Türkiye’de sokağa çıkma yasağı ilan edildikten sonra insanlar nasıl reaksiyon göstereceklerini bilemediler. Telaşla kendilerini marketlere ve fırınlara attılar. Bunun sebebi sokağa çıkma yasağının 2 saat öncesinden açıklanması, açıklamanın gelişigüzel ve detaylarının yetersiz olmasıydı. Ama asıl neden AKP’nin yıllardır sürdürdüğü baskıcı, yasakçı ve yalanlara dayanan politikalardır. “Yaptım oldu, istedim oldu!” zorbalığının sonucudur yaşananlar.
Bu durumdan sonra sosyal medyada; kalabalık grupların marketlerde, fırınlarda vs. çekilen fotoğrafları paylaşılmaya başlayınca, virüsün daha çok yayılmaya başlaması endişesi tüm toplumu sardı. Bu korku haklı bir korkudur elbette. Saray rejiminin yarattığı bu rezaletin boyutu ortaya çıkınca, AKP’nin beslediği maaşlı troller harekete geçirilerek “bu halk aptal”, “bu halk cahil” lafları ortalığı kapladı. Troller, hizmet ettikleri rejimin yüzlerce kişinin hayatına mal olabileceği tahmin edilen rezaletini halkın sırtına yıkma arsızlığını gösterdi.

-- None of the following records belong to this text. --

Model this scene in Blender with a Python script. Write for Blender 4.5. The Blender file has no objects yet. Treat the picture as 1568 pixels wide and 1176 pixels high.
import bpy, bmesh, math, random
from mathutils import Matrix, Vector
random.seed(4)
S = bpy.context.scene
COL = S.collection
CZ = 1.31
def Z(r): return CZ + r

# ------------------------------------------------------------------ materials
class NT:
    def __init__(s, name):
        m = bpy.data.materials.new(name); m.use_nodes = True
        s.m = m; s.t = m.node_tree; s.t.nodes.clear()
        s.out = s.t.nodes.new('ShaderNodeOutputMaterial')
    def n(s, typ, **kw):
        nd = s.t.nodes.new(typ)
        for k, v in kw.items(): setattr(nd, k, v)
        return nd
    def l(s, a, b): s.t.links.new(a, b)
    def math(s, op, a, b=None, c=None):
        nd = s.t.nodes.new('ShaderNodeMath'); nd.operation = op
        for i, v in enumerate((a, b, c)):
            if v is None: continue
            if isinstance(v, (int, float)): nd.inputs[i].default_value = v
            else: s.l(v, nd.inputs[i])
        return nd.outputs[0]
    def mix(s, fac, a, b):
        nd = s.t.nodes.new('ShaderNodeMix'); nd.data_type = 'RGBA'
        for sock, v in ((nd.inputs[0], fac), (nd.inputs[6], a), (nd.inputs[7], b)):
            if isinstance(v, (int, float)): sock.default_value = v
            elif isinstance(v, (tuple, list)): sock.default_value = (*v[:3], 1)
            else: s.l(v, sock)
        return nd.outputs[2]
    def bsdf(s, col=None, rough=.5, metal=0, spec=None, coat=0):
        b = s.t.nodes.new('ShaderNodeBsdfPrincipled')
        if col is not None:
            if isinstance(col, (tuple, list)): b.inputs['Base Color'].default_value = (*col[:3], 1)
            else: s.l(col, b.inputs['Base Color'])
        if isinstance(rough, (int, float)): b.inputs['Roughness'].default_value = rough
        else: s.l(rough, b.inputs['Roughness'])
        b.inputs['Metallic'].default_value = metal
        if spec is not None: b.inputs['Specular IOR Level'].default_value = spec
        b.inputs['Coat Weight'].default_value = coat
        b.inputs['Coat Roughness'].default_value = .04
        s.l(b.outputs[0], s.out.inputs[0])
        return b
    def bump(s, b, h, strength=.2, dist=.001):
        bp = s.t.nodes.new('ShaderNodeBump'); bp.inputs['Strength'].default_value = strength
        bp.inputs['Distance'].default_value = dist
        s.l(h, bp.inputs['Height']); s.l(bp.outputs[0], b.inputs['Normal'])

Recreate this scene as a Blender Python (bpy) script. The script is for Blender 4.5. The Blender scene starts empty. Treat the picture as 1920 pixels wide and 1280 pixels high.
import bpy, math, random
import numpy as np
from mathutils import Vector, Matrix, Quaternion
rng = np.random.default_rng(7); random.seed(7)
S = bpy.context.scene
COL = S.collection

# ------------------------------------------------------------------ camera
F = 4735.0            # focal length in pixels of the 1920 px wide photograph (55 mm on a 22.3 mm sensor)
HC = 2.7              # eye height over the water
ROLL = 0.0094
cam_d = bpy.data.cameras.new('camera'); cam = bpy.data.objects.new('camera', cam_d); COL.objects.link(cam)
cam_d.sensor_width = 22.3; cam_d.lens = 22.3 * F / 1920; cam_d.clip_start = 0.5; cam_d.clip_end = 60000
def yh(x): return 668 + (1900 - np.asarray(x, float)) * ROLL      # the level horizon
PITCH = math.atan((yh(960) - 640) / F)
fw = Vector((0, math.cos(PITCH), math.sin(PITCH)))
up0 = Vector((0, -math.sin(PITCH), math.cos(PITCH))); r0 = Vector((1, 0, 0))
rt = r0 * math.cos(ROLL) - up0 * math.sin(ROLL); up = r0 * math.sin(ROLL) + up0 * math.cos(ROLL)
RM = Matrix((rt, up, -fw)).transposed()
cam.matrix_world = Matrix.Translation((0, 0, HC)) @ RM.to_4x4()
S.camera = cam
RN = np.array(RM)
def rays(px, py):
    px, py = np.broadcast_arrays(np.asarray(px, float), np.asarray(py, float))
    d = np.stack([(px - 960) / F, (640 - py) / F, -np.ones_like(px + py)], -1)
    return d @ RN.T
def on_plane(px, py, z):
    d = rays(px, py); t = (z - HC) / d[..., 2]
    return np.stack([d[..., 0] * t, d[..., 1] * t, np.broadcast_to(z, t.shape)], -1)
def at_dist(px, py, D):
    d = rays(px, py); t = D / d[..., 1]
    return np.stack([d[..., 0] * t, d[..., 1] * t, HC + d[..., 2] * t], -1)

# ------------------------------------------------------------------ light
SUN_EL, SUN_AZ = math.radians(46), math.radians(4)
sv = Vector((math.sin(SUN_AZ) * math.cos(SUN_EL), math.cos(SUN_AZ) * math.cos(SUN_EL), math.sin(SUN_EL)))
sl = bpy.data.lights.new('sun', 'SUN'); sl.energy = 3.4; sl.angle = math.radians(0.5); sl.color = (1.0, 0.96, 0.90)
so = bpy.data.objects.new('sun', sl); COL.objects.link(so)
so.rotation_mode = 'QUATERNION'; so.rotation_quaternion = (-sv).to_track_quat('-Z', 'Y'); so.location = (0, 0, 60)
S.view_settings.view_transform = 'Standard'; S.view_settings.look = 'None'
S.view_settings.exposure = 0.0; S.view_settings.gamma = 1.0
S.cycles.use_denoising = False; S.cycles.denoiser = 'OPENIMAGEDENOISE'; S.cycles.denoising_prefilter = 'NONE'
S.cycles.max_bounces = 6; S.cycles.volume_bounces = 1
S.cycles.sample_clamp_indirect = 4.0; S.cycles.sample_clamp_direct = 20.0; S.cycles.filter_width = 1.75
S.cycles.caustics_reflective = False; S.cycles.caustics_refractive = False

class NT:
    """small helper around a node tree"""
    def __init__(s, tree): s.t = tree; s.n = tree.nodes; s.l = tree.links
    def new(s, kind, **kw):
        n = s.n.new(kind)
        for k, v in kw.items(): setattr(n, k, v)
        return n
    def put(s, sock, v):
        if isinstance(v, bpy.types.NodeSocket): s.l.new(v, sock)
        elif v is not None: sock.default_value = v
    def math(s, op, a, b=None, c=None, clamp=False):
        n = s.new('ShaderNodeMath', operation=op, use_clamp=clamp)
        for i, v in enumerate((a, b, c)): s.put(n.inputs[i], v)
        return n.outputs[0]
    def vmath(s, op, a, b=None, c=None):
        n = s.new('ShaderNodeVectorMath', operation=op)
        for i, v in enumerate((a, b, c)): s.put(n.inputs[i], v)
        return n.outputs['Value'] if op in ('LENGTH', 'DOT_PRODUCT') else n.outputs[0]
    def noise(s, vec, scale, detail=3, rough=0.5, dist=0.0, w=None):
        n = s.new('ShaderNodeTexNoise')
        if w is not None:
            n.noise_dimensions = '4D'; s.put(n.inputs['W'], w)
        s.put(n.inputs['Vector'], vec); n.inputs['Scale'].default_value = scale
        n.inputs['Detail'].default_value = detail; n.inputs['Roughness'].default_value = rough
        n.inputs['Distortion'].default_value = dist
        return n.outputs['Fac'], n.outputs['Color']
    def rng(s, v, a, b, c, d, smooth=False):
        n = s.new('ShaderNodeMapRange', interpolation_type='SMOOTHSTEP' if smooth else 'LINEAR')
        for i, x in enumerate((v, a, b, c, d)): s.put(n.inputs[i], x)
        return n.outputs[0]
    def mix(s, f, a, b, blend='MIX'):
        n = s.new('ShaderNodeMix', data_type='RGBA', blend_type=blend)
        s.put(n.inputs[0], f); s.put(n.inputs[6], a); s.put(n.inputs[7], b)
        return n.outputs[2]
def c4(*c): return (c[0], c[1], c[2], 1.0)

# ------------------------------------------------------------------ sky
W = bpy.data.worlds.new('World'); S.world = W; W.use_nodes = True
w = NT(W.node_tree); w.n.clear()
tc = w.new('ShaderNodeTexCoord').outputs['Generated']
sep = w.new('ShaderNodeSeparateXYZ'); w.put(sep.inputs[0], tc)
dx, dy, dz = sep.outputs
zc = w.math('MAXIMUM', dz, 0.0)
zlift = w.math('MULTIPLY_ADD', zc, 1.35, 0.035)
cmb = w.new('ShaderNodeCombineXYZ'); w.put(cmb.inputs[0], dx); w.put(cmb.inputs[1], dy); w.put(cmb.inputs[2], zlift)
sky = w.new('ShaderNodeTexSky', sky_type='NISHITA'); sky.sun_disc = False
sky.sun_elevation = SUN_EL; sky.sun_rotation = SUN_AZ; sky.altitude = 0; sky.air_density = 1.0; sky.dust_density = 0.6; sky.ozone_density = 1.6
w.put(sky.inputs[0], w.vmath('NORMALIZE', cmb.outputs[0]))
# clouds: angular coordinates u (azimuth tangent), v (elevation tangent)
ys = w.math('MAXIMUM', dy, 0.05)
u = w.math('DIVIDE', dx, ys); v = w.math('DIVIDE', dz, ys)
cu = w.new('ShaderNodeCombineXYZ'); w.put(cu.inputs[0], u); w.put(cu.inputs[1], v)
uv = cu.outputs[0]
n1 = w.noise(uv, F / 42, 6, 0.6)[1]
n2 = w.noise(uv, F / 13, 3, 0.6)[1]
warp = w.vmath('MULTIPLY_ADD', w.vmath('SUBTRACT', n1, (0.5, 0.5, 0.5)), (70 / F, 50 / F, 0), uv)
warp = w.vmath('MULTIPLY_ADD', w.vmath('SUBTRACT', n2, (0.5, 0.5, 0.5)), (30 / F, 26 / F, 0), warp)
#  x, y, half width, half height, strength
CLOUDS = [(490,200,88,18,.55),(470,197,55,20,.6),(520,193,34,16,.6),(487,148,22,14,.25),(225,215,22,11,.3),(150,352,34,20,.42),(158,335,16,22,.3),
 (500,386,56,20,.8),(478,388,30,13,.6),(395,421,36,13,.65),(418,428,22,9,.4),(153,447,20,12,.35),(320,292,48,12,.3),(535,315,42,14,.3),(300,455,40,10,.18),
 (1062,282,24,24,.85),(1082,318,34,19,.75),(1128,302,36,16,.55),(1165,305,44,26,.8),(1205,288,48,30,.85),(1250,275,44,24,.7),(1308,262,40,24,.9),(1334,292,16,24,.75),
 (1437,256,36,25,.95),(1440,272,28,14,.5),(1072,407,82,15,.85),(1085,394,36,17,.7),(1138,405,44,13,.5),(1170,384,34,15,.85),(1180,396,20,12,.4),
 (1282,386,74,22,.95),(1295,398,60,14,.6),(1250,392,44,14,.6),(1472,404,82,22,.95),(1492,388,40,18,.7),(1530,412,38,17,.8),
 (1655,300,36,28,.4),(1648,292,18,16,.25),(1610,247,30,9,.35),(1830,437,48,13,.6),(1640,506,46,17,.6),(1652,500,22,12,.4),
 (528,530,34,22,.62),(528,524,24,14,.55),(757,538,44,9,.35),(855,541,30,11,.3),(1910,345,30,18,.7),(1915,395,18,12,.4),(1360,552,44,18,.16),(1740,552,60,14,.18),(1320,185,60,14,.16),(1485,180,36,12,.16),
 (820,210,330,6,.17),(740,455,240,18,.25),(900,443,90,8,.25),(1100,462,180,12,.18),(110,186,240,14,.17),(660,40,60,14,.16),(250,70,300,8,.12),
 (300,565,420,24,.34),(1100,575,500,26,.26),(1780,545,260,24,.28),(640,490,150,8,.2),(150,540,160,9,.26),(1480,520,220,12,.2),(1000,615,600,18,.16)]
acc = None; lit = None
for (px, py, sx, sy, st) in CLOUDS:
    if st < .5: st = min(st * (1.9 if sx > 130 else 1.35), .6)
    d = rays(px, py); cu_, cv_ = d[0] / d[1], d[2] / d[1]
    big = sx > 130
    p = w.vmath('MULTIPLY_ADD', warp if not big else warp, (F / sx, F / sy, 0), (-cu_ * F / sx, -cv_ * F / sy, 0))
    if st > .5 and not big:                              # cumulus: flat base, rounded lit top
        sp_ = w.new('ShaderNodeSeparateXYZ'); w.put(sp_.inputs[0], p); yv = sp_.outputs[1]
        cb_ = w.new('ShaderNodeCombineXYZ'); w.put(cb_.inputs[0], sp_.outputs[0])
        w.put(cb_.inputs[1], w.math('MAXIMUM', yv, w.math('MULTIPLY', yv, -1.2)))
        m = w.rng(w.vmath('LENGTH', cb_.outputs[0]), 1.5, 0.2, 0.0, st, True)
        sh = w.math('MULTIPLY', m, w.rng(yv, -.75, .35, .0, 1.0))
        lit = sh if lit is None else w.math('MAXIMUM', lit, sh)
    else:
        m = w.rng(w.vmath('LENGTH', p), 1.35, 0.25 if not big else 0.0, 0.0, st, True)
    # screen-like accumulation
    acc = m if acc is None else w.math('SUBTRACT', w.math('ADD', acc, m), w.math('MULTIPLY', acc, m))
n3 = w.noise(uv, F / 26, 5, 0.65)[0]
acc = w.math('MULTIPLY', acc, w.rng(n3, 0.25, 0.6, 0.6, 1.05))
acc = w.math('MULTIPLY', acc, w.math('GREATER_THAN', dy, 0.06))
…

AKP’nin sosyal medya trolleri, “halk suçlu” demagojisini sosyal medyada yaymaya başlayınca, bizim çok “aydın” olan “sosyal demokratlar”ımız emekçi düşmanı kimliklerini yine konuşturarak, ak trollerin ekmeğine yağ sürdü ve onlar da bütün bir suçu paniklemiş halka yöneltti.
Kendilerini ilerici olarak ifade eden bu zatlar, saray rejiminin kepazeliğini teşhir edecekleri yerde ak trollerle ortak noktada buluştu. Devletin bu kararını tartışmak yerine ne yapacağını bilemeyen emekçilere hakaretler yağdırdılar. Bu durumun bize gösterdiği birçok nokta var. AKP iktidarı 2002 yılından bu yana Türkiye’de bir korku imparatorluğu yarattı. Bu zulüm imparatorluğunun, toplumun baskıya-sömürüye-ayrımcılığa maruz kalan kesimlerine (işçiler, emekçiler, kadınlar, gençler, Kürtler, Aleviler vb…) en hoyratça saldırdığı dönemdeyiz. Öyle ki, en ufak eleştiri yapan insanlar bile evinden sabahın köründe onlarca polis eşliğinde gözaltına alınıyor. Polislerin psikolojik ve fiziksel işkencesine maruz kalıyor. Bu yüzden insanlar tweet atmaya bile korkar hale geldi.
Başta AKP şefi T. Erdoğan ve onun İçişleri Bakanı S. Soylu olmak üzere, herhangi bir bakanlığa eleştiri yapmak, kişiyi “vatan hainliği” suçlamasına maruz bırakabiliyor. İnsanlar içinde biriken öfkeyi sorumlu kişilere yöneltemedikleri için öfke duydukları odak hızla değişebiliyor. Bu durumun sonucunda ise gündem bir anda değişiyor ve rejim kısa bir süreliğine de olsa amacına ulaşıyor.
Virüsün ortaya çıkmasının sorumlusu biz olmadığımız gibi, yayılmasına sebep olan da bizler değiliz. Bunun sorumlusu, halk sağlığı için gerekli asgari önlemleri bile almaktan kaçan iktidar ve kâr hırsı yüzünden milyonlarca işçiyi yan yana çalıştıran sömürücü kapitalistlerdir. O gün sokağa çıkan insanlara yönelen tepki, fabrikaları-işletmeleri kapatma kararı almayan AKP rejimine ve milyonlarca işçiyi kâr hırsı uğruna dip dibe çalıştıran kapitalistlere gösterilmelidir. Öfke duymamız gereken odak işçi ve emekçilere bu virüs döneminde bile sömürü koşulunu dayatan bu rezil sistemdir.